Influenced by Europe’s free festival movement, Glastonbury is one of England’s most respected events for its huge crowds and counterculture aesthetic. This year’s festival will be held from June 24–28, with headliners including the Foo Fighters and Kanye West, a controversial choice that garnered petition signatures and death threats for co-organizer Emily Eavis. Also set to headline is The Who, celebrating their 50th anniversary as a band.
Glastonbury, Somerset, has always been a musical town, starting with a series of Glastonbury Festivals held in the early 20th century. Organized by the socialist composer Rutland Boughton, his concerts and lectures attracted a bohemian crowd interested in the arts.

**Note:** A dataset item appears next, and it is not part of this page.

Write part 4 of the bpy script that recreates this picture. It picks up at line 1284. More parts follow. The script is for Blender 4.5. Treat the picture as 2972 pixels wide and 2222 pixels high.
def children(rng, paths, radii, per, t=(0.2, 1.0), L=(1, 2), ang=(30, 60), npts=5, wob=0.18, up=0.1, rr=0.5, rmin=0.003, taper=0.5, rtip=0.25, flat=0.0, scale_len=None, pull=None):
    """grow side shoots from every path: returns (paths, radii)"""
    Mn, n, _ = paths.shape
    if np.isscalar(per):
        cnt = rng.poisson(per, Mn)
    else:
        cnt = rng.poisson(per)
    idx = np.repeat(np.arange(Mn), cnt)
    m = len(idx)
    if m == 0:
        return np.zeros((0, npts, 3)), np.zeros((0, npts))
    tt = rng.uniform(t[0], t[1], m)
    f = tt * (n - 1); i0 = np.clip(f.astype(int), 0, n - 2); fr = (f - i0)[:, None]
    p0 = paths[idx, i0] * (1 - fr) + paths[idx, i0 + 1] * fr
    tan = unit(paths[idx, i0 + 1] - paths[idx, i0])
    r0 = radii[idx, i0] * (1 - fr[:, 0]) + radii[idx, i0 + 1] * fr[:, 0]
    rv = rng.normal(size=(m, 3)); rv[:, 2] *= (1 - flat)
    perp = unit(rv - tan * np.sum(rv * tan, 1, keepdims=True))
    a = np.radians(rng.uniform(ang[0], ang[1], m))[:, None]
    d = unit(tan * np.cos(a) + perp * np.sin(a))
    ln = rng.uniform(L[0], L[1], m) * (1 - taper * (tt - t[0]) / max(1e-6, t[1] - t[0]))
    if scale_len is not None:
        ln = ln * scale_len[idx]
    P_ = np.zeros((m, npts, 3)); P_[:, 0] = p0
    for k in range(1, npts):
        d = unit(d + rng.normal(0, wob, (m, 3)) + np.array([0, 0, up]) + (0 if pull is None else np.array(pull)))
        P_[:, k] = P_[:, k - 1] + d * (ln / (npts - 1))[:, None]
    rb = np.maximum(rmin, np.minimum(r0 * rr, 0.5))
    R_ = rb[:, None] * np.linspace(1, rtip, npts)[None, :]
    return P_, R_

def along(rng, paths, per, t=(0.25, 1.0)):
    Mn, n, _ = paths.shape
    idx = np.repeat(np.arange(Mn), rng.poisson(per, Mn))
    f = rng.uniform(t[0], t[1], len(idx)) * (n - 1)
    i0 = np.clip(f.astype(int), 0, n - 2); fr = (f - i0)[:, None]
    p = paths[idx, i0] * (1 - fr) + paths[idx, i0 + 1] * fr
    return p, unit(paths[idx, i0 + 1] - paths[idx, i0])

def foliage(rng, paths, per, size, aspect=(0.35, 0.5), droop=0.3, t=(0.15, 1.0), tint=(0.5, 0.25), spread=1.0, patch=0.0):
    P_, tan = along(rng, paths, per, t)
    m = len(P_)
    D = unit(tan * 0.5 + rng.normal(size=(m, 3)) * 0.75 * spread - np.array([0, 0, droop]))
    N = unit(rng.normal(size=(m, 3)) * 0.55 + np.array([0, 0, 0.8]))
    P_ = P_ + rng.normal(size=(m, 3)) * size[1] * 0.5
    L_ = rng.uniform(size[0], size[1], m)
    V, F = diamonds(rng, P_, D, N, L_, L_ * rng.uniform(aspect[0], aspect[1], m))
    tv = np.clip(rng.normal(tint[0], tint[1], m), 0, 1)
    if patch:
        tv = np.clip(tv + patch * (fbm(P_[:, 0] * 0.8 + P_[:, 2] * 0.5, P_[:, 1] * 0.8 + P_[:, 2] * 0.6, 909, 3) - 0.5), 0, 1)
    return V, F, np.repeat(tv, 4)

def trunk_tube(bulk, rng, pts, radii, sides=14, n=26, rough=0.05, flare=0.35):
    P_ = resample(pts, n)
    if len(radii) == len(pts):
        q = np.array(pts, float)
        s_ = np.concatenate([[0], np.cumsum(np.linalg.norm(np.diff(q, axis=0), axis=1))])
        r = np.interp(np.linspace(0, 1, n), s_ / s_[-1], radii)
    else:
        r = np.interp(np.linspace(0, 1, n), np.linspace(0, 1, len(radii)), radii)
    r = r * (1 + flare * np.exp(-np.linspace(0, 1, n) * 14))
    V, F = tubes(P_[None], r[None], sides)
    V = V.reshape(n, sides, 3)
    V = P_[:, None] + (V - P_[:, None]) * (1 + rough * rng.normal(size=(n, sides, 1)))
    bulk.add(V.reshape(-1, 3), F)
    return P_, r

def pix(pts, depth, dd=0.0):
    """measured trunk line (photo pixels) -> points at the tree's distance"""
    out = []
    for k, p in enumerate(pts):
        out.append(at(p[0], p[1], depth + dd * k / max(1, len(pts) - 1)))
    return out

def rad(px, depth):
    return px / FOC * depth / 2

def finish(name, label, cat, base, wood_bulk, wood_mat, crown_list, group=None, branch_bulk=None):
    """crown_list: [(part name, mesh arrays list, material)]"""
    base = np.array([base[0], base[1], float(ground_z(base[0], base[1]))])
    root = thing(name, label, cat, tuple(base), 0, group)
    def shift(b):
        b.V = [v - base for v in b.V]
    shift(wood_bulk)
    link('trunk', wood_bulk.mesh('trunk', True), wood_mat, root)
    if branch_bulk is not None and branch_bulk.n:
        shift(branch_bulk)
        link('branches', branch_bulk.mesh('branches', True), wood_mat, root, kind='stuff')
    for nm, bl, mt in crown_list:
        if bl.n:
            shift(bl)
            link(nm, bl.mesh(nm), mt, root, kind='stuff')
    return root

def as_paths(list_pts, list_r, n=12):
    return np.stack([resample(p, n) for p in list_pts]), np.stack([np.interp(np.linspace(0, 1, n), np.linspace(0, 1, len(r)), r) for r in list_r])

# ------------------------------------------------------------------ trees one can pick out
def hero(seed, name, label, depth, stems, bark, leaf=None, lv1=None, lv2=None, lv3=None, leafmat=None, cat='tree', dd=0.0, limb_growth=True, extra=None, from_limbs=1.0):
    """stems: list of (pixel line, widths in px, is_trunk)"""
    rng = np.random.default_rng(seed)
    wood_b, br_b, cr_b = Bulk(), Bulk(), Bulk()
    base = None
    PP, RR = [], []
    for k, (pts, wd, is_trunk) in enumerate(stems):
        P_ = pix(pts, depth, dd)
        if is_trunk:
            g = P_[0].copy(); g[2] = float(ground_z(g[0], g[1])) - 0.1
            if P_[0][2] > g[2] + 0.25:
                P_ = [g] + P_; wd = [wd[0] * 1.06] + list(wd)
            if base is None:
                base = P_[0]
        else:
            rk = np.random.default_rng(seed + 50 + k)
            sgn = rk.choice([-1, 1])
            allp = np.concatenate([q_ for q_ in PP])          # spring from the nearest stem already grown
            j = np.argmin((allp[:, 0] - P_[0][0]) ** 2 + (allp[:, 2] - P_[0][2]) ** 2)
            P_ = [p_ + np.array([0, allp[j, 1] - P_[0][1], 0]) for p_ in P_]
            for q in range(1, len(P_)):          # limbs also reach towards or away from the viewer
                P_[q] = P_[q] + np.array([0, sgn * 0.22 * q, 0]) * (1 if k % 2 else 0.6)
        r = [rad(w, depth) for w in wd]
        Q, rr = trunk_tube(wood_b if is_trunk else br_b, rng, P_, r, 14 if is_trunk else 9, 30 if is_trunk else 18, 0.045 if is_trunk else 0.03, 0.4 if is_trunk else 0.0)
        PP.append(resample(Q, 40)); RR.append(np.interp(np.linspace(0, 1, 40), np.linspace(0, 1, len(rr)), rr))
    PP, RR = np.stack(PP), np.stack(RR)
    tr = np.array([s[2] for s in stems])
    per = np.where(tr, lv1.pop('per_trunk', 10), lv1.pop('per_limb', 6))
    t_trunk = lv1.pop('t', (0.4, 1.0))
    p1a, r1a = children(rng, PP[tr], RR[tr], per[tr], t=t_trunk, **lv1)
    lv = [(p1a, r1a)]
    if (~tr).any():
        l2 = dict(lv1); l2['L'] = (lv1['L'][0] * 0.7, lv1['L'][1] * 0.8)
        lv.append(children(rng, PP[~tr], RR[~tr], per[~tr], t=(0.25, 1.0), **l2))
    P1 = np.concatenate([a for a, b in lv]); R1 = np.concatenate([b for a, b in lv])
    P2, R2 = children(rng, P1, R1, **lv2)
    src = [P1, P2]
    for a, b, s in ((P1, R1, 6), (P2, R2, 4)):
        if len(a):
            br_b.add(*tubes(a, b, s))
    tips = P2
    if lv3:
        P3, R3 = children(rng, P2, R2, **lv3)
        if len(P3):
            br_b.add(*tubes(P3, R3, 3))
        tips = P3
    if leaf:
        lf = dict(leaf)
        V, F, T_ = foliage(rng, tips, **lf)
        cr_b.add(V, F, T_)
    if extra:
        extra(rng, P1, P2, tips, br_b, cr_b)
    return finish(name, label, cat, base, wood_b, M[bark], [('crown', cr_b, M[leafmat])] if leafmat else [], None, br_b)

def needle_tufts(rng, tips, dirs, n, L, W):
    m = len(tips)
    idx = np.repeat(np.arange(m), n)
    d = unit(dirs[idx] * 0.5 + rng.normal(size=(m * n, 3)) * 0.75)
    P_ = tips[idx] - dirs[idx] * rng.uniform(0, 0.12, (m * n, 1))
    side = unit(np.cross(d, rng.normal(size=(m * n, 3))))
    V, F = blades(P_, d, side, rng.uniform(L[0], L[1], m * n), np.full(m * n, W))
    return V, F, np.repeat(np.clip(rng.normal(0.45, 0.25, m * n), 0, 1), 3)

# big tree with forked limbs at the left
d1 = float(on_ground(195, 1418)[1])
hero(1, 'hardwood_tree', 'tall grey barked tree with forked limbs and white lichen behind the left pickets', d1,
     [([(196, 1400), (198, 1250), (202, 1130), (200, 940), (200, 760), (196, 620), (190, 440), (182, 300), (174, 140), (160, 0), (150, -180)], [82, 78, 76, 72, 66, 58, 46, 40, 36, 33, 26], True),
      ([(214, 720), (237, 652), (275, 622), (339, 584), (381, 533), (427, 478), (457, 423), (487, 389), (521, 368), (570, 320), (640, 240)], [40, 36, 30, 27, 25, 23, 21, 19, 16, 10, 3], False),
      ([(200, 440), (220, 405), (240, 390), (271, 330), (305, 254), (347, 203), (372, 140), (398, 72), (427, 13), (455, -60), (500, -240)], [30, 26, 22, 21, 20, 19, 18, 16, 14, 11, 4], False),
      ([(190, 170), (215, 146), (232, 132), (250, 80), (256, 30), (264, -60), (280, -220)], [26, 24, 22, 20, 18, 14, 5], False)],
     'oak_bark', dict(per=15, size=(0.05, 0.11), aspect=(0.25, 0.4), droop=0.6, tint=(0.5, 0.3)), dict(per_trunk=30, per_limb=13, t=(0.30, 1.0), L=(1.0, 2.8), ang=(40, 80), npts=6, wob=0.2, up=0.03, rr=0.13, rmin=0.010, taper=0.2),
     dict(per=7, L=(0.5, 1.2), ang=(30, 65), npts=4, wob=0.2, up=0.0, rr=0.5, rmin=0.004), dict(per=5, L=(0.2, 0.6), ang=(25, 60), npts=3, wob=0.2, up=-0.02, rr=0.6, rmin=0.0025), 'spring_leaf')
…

Toward the end of the 20th century, England was experiencing a surge in the free festival movement, which were gatherings involving music, art and culture with free admission lasting for days and usually involving camping out in a remote area. Isle of Wright and Bath Festival were already popular events, and, in fact, were highly influential on founder Michael Eavis, who organized the first Glastonbury after seeing Led Zeppelin’s open-air performance at 1970’s Bath Festival.
The first few gatherings were held intermittently during the 70s before becoming an annual event in 1981, save for a break every five years, called “fallow years.” As the original festival was born out of the hippie generation, Glastonbury has always had a political edge. When Eavis took control in 1981, right in the midst of the Cold War, he organized the festival in conjunction with the Campaign for Nuclear Disarmament. Since then, organizers have made donations to a number of organizations including Oxfam, Greenpeace and WaterAid.
This community spirit continues today, with the annual Left Field program featuring concerts, seminars and debates centered on activism and radical politics. This year’s guests include Reni Eddo-Lodge for Feminism without Borders, Jasmine Stone of the Focus E15 housing campaign and representatives from Greece’s SYRIZA party and Scotland’s Radical Independence Party.